600 S. Royal Lane, Suite 200

Coppell, Texas 75019

(Address of Principal Executive Offices, including Zip Code)

Registrant’s Telephone Number, including Area Code: (972) 471-7400


(Former name or former address, if change since last report.)

Check the appropriate box below if the Form 8-K filing is intended to simultaneously satisfy the filing obligation of the registrant under any of the following provisions:

☐ Written communications pursuant to Rule 425 under the Securities Act (17CFR 230.425)

☐ Soliciting material pursuant to Rule 14a-12 under the Exchange Act (17 CFR 240.14a-12)

☐ Pre-commencement communications pursuant to Rule 14d-2(b) under the Exchange Act (17 CFR 240.14d-2(b))

☐ Pre-commencement communications pursuant to Rule 13e-4(c) under the Exchange Act (17 CFR 240.13e-4(c))

Item 5.02(b). Departure of Directors or Certain Officers; Election of Directors; Appointment of Certain Officers; Compensatory Arrangement of Certain Officers.

Effective February 27, 2015, Alan D. Kennedy retired from Mannatech’s Board of Directors. Mr. Kennedy served as Chairman of Mannatech’s Science Committee and served on Mannatech’s Audit Committee, Compensation & Stock Option Plan Committee, and Nominating/Governance and Compliance Committee. Mr. Kennedy’s retirement is not the result of any disagreement with Mannatech relating to its operations, policies or procedures.

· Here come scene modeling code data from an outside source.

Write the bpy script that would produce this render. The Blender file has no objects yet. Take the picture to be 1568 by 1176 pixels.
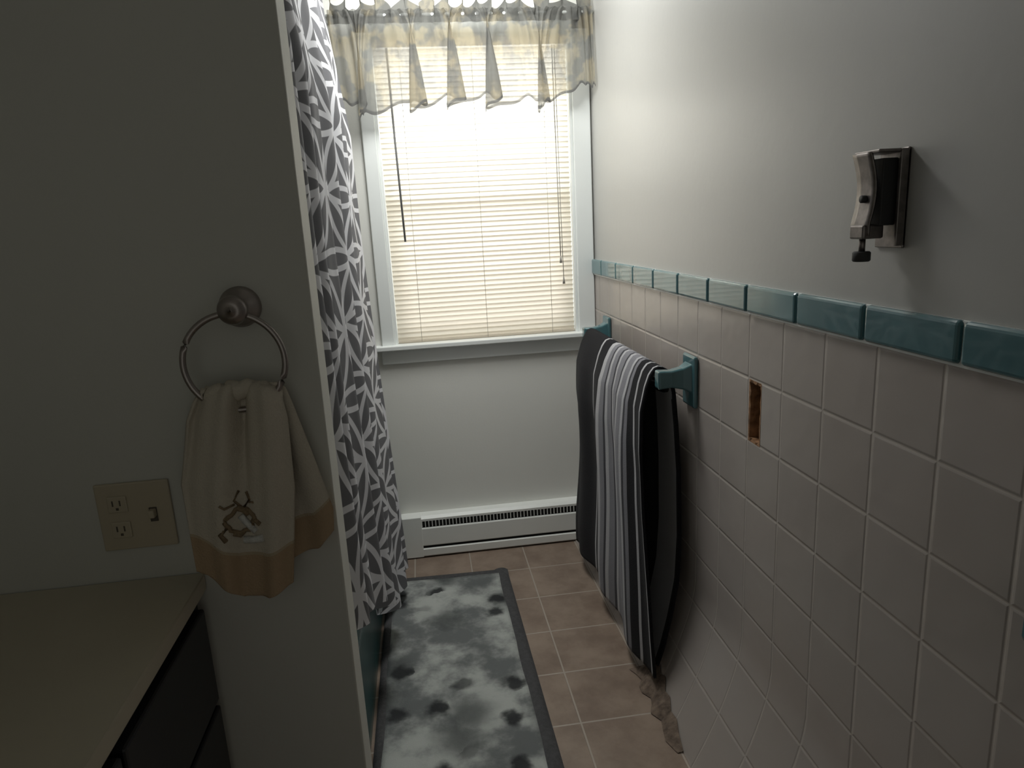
import bpy, math, random
import numpy as np
from mathutils import Matrix, Vector
random.seed(3)
S=bpy.context.scene
col=bpy.context.collection
# ------------------------------------------------------------ node helpers
def new_mat(name):
    m=bpy.data.materials.new(name);m.use_nodes=True
    nt=m.node_tree;nt.nodes.clear()
    out=nt.nodes.new('ShaderNodeOutputMaterial')
    b=nt.nodes.new('ShaderNodeBsdfPrincipled')
    nt.links.new(b.outputs[0],out.inputs[0])
    return m,nt,b,out
def setv(nt,sock,v):
    if isinstance(v,bpy.types.NodeSocket): nt.links.new(v,sock)
    elif isinstance(v,(tuple,list)) and len(v)==3 and sock.type=='RGBA': sock.default_value=(*v,1)
    else: sock.default_value=v
def M(nt,op,a,b=0.0,c=0.0,clamp=False):
    n=nt.nodes.new('ShaderNodeMath');n.operation=op;n.use_clamp=clamp
    setv(nt,n.inputs[0],a);setv(nt,n.inputs[1],b);setv(nt,n.inputs[2],c)
    return n.outputs[0]
def MIX(nt,f,a,b):
    n=nt.nodes.new('ShaderNodeMix');n.data_type='RGBA'
    setv(nt,n.inputs[0],f);setv(nt,n.inputs[6],a);setv(nt,n.inputs[7],b)
    return n.outputs[2]
def NOISE(nt,scale,detail=3,vec=None,rough=.5,dist=0):
    n=nt.nodes.new('ShaderNodeTexNoise');n.inputs['Scale'].default_value=scale
    n.inputs['Detail'].default_value=detail;n.inputs['Roughness'].default_value=rough;n.inputs['Distortion'].default_value=dist
    if vec: nt.links.new(vec,n.inputs['Vector'])
    return n.outputs[0]
def SCALEV(nt,vec,s):
    n=nt.nodes.new('ShaderNodeVectorMath');n.operation='MULTIPLY';nt.links.new(vec,n.inputs[0]);n.inputs[1].default_value=s
    return n.outputs[0]
def POS(nt):
    g=nt.nodes.new('ShaderNodeNewGeometry');s=nt.nodes.new('ShaderNodeSeparateXYZ')
    nt.links.new(g.outputs['Position'],s.inputs[0]);return g.outputs['Position'],s.outputs[0],s.outputs[1],s.outputs[2]
def UVN(nt):
    g=nt.nodes.new('ShaderNodeUVMap');g.uv_map='UVMap';s=nt.nodes.new('ShaderNodeSeparateXYZ')
    nt.links.new(g.outputs[0],s.inputs[0]);return g.outputs[0],s.outputs[0],s.outputs[1]
def SM(nt,x,a,b):
    n=nt.nodes.new('ShaderNodeMapRange');n.interpolation_type='SMOOTHSTEP'
    setv(nt,n.inputs[0],x);n.inputs[1].default_value=a;n.inputs[2].default_value=b
    return n.outputs[0]
def BUMP(nt,b,h,strength=.3,dist=.01):
    n=nt.nodes.new('ShaderNodeBump');n.inputs['Strength'].default_value=strength;n.inputs['Distance'].default_value=dist
    nt.links.new(h,n.inputs['Height']);nt.links.new(n.outputs[0],b.inputs['Normal'])
def simple(name,colr,rough=.5,metal=0,var=.06,nscale=8,bump=0,bscale=200,spec=.5,coat=0):
    m,nt,b,o=new_mat(name)
    p,_,_,_=POS(nt)
    f=NOISE(nt,nscale,3,p)
    c2=tuple(max(0,c*(1-var*2)) for c in colr);c1=tuple(min(1,c*(1+var)) for c in colr)
    nt.links.new(MIX(nt,f,c2,c1),b.inputs['Base Color'])
    b.inputs['Roughness'].default_value=rough;b.inputs['Metallic'].default_value=metal
    b.inputs['Specular IOR Level'].default_value=spec
    b.inputs['Coat Weight'].default_value=coat
    if bump: BUMP(nt,b,NOISE(nt,bscale,3,p),bump,.003)
    return m
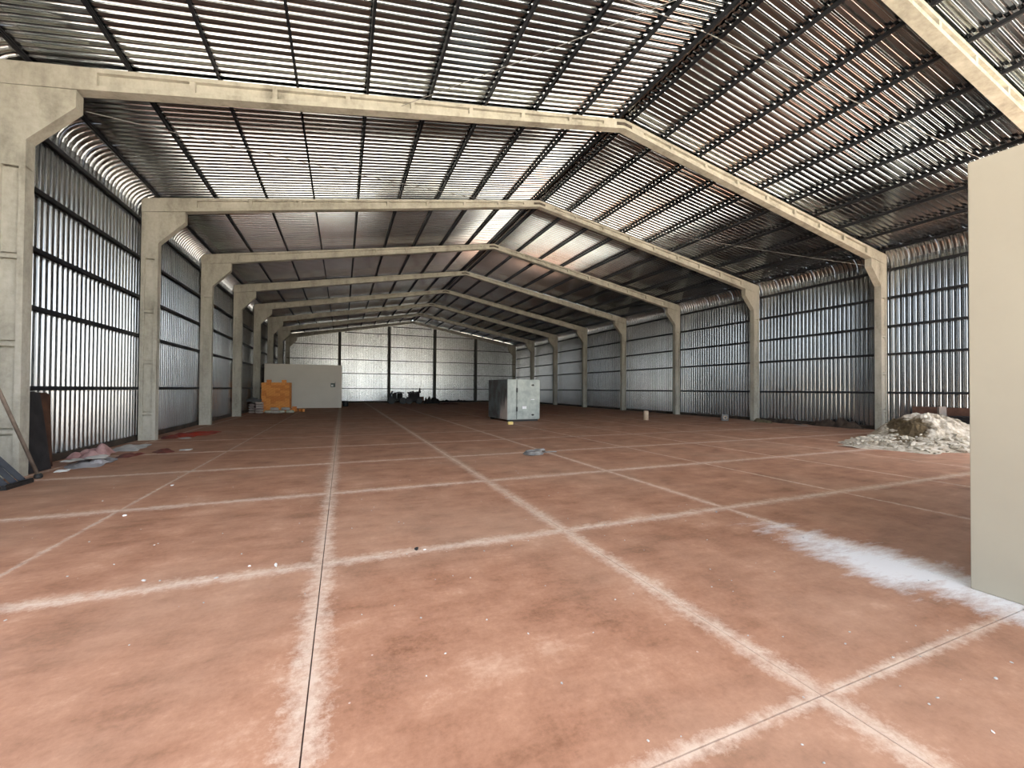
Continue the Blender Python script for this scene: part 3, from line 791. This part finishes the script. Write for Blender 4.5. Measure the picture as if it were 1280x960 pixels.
o = b_.build('dark_box', M_BLACK, loc=(-13.42, 31.8, .72), bevel=.02); o.rotation_euler = (0, 0, .1); tag(o, 'black flat box lying on top of the pale sacks', 'box')
o.location.z = .77
crumple('plastic_bag', 'small white plastic bag on the black box over the pale sacks', 'bag', -13.5, 31.8, .28, .3, 0, .18, M_PAPERW, 51, 1.01, 10)
gs = [(-12.55, 31.6, 0, .2), (-12.1, 31.15, 0, -.3), (-11.85, 31.65, 0, .2), (-12.2, 31.5, .19, .1), (-11.28, 31.5, 0, -.2), (-11.55, 31.6, .19, .2)]
for k, (x, y, z, rz) in enumerate(gs):
    sack(x, y, z, rz, M_SACKG if k % 2 == 0 else M_PAPERW, 20+k, ['leftmost greenish white sack before the brick stack', 'white sack second from left before the brick stack', 'greenish white sack in the middle before the brick stack', 'white sack lying on top of the two left sacks by the bricks', 'rightmost greenish white sack before the brick stack', 'white sack lying on top of the right sacks by the bricks'][k], 'greenish sacks before the bricks', (.52, .36, .20))
# storeroom electrical box
eb = empty('electrical_box', (-8.80, 38.95, 1.95)); tag(eb, 'small open electrical box on the cream storeroom wall', 'electrical box')
M_EGREEN = mat_simple('grey_green_plastic', (.10, .14, .11), (.16, .2, .16), 5, .5)
b_ = MB(); b_.box(-.17, .17, -.09, 0, -.17, .17); b_.build('housing', M_EGREEN, eb, bevel=.01)
b_ = MB(); b_.box(-.13, .03, -.12, -.088, -.12, .04); tag(b_.build('breaker', M_WHITE, eb), 'white breaker')
b_ = MB(); b_.box(.17, .19, -.26, 0, -.16, .30); b_.build('door', M_DARKMETAL, eb)

# ------------------------------------------------------------------ dark machinery by the end wall
mc = empty('farm_machine', (-3.1, 47.0, 0)); tag(mc, 'dark piece of machinery on wheels by the end wall, left of two', 'machine')
b_ = MB(); b_.box(.1, 1.5, 0, 1.0, .35, .6); b_.box(.2, .6, .1, .9, .6, 1.15); b_.build('chassis', M_DARKMETAL, mc)
b_ = MB(); b_.lathe([(.28, 0), (.3, .1), (.3, .5), (.2, .6)], (1.0, .5, .6), 14); b_.build('drum', M_DARKMETAL, mc)
for x, y in ((.05, -.05), (.05, 1.0), (1.3, -.05), (1.3, 1.0)):
    b_ = MB()
    for i in range(1): b_.tube([(x, y-.08, .36), (x, y+.08, .36)], .36, 16)
    b_.build('wheel', M_BLACK, mc)
b_ = MB(); b_.tube([(.05, 0, .6), (-.05, -.05, 1.0), (.15, -.05, 1.4)], .09, 8); tag(b_.build('hood', mat_simple('dark_blue_paint', (.012, .02, .035), (.03, .045, .07), 4, .5), mc), 'dark blue bent hood')
b_ = MB(); b_.tube([(.3, .2, 1.15), (.9, .2, 1.3), (1.4, .3, 1.2)], .06, 8); b_.build('pipe', M_DARKMETAL, mc)
mb2 = empty('scrap_machine', (-1.35, 46.6, 0)); tag(mb2, 'dark machine with upright pipe by the end wall, right of two', 'machine')
b_ = MB(); b_.box(0, 1.55, 0, 1.0, .3, .75); b_.box(.15, 1.3, .1, .9, .75, 1.2); b_.build('chassis', M_DARKMETAL, mb2)
for k in range(6):
    b_ = MB(); b_.box(.05+k*.25, .17+k*.25, .1, .9, 1.15+.06*(k % 2), 1.32+.05*(k % 3)); b_.build('block', M_DARKMETAL, mb2)
b_ = MB(); b_.tube([(1.3, .5, 1.2), (1.36, .5, 1.5), (1.36, .5, 1.78)], [.10, .09, .05], 8); b_.build('exhaust_pipe', M_DARKMETAL, mb2)
for x, y in ((.15, -.05), (1.25, -.05), (.15, 1.0), (1.25, 1.0)):
    b_ = MB(); b_.tube([(x, y-.08, .33), (x, y+.08, .33)], .33, 16); b_.build('wheel', M_BLACK, mb2)
b_ = MB(); b_.box(1.35, 1.75, .0, .6, .35, .8); tag(b_.build('guard', M_BOARD, mb2), 'rusty red guard')
heap('scrap_heap', ((.45, 47.2, 0), (2.6, 48.2, 0)), 'low dark scrap heap right of the machines by the end wall', 'scrap', M_DARKMETAL, 61, .75, .5)
crumple('red_sheet', 'flat dark red sheet on the floor near the end wall', 'sheet', 2.9, 45.6, 2.4, 2.6, 0, .12, M_DKRED, 63)
heap('scrap_heap', ((3.2, 51.9, 0), (7.5, 51.95, 0)), 'long low dark scrap strip along the end wall foot', 'scrap', M_DARKMETAL, 65, .3, .35)
b_ = MB(); b_.lathe([(.22, 0), (.26, .5), (.28, .52), (.24, .52), (.2, .1)], (-7.75, 41.5, 0), 14); o = b_.build('dark_bucket', M_BLACK); tag(o, 'black bucket on the floor at the storeroom right corner', 'bucket')

# ------------------------------------------------------------------ coil on the floor, chips
M_HOSE = mat_simple('grey_hose', (.13, .12, .11), (.26, .25, .23), 6, .6)
hs = empty('hose_coil', (-3.42, 9.8, 0)); tag(hs, 'small grey coil lying on the red floor in front of the cabinet', 'coil')
for k in range(3):
    pts = [((.26-.03*k)*math.cos(a*math.pi/12), (.20-.02*k)*math.sin(a*math.pi/12), .025+.03*k) for a in range(25)]
    b_ = MB(); b_.tube(pts, .02, 6, False); b_.build('loop', M_HOSE, hs, smooth=True)
b_ = MB(); b_.tube([(.05, .18, .03), (.3, .28, .03), (.42, .18, .06), (.34, .08, .10), (.1, .12, .09)], .035, 8); b_.build('folded_end', M_HOSE, hs, smooth=True)
b_ = MB(); b_.tube([(.3, .1, .02), (.6, .16, .02), (.75, .12, .02)], .015, 6); b_.build('tail', M_HOSE, hs, smooth=True)
def chip(x, y, r, mat, label, seed, sq=(1, .6, .3)):
    r *= .6
    m_ = MB(); m_.rock((0, 0, r*sq[2]*.7), r, seed, sq); o = m_.build('plaster_chip' if mat is not M_BLACK else 'dark_chip', mat, loc=(x, y, 0)); tag(o, label, 'chip'); return o
chip(-8.61, 4.53, .05, M_WHITE, 'largest white plaster chip on the cross joint left of centre', 1, (1.6, .5, .3))
chip(-9.06, 4.42, .035, M_PAPERW, 'pale chip on the cross joint, third from the joint crossing', 2)
chip(-9.63, 4.59, .04, M_PAPERW, 'pale chip on the cross joint farthest left', 3)
chip(-8.84, 4.6, .03, M_WHITE, 'small white chip beside the largest plaster chip', 4)
chip(-7.3, 4.44, .05, M_BLACK, 'dark chip on the cross joint between the two long joints', 5, (1.2, .8, .5))
chip(-7.22, 4.40, .03, M_WHITE, 'white chip touching the dark chip on the cross joint', 6)
chip(-10.67, 6.98, .05, M_WHITE, 'white chip by the thin left long joint', 7)
chip(-10.74, 8.84, .05, M_WHITE, 'white chip farther along the thin left long joint', 8)
chip(-5.02, 1.02, .022, M_WHITE, 'white chip on the floor at the bottom right corner', 9)
chip(-3.19, 4.29, .04, M_GREYS, 'grey chip near the floor joint left of the block wall shade', 10)
m_ = MB(); rnd = random.Random(77)
for k in range(260):
    x, y = rnd.uniform(-12, -3), 1.2+rnd.random()**1.6*9
    m_.rock((x, y, .003), rnd.uniform(.004, .011), k, (1, .8, .5))
o = m_.build('floor_grit', M_PAPERW); tag(o, 'fine pale grit scattered over the red concrete floor', 'grit', kind='stuff')
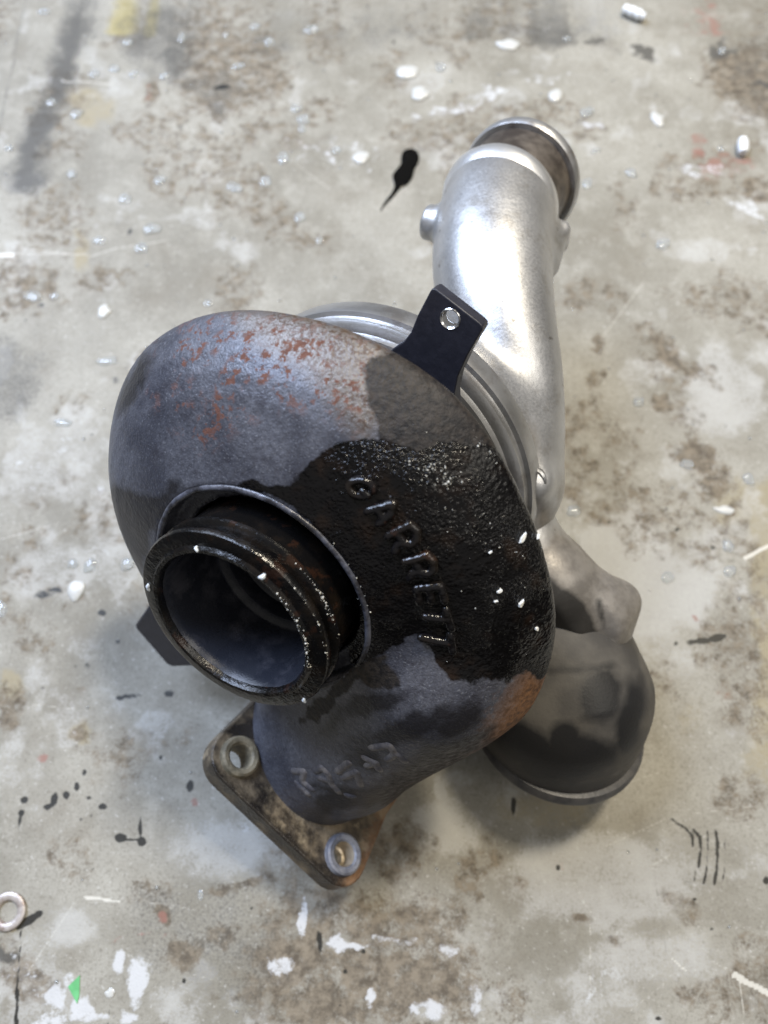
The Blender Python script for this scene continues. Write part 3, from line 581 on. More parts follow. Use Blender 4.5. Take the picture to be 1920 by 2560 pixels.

In recognition of Mr. Kennedy’s service, the Board of Directors accelerated the vesting of any unvested nonqualified stock options previously awarded to Mr. Kennedy and extended the terms of the outstanding options from three months following Mr. Kennedy’s retirement to the original terms of the options.

SIGNATURE

Pursuant to the requirements of the Securities Exchange Act of 1934, the registrant has duly caused this report to be signed on its behalf by the undersigned, hereunto duly authorized.